縦方向及び横方向を有し、前後ウエスト域の一方である第1ウエスト域と、前記前後ウエスト域の他方である第2ウエスト域と、前記第1及び第2ウエスト域間に位置するクロッチ域とを有するおむつ本体と、前記第1ウエスト域と前記第2ウエスト域とを連結するための一対の連結部材とを備える使い捨ての着用物品において、前記一対の連結部材は、それぞれ、前記第1ウエスト域に固定された基端部と、前記基端部から前記第2ウエスト域へ向かって延出する自由部とを有し、前記基端部と前記自由部との境界線は、前記クロッチ域からウエスト開口側へ前記横方向の外側から内側へ向かうように傾斜しており、前記基端部において、前記境界線に沿って延びる境界側接合域のうち、前記クロッチ域側に位置する内端部は、前記横方向の寸法が前記縦方向の寸法よりも大きい内端接合部を有するとともに、前記内端接合部が前記横方向へ複数並んで形成される横接合区域を有することを特徴とする。
上記段落0076に開示した本発明は、少なくとも下記の実施の態様を含むことができる。
(1)前記横接合区域は、前記境界線が延びる方向へ互いに離間して複数配置される。
(2)前記横方向において隣り合う前記内端接合部の離間寸法は、前記縦方向において隣り合う前記内端接合部の離間寸法よりも小さい。

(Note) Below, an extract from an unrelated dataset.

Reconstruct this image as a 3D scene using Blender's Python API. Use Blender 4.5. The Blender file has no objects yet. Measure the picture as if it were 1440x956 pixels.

(3)前記縦方向において隣り合う前記横接合区域において、一方の横接合区域における前記内端接合部の間に位置する非接合部分は、他方の横接合区域における前記内端接合部の間に位置する非接合部分と前記縦方向において互いに重ならない。
(4)前記基端部において、少なくとも前記境界側接合域では、前記おむつ本体と前記連結部材とが互いに融着接合している。
(5)前記内端部において、前記おむつ本体と前記連結部材との前記縦方向における剥離強度は、前記横方向における剥離強度よりも高い。
(6)前記内端部において、前記おむつ本体と前記連結部材との前記縦方向における剥離強度は、10N/25mm以上である。
(7)前記境界側接合域は、前記ウエスト開口側に位置する外端部と、前記内外端部の間に位置する中間部とを有しており、前記中間部において、前記境界側接合域の前記外側縁から前記境界線まで連続的に延在する前記外端接合部を有するか、又は、前記境界側接合域の前記外側縁から前記境界線まで非連続的に延在する外端接合部を有する中間接合区域を備える。
(8)前記基端部は、前記縦方向へ延びる内側縁と、前記縦方向へ延び、かつ、前記内側縁よりも前記縦方向の寸法が大きい外側縁と、前記横方向へ延び、かつ、前記ウエスト開口側において前記内側縁と前記外側縁とをつなぐ外端縁と、前記クロッチ域側において前記内側縁と前記外側縁とをつなぐ傾斜縁とを有し、前記横接合区域は、前記傾斜縁から前記外側縁まで前記横方向へ延びる。
(9)前記基端部は、前記境界側接合域を除く部分からなる角部接合域をさらに有し、前記角部接合域は、前記境界側接合域よりも接合強度が低い。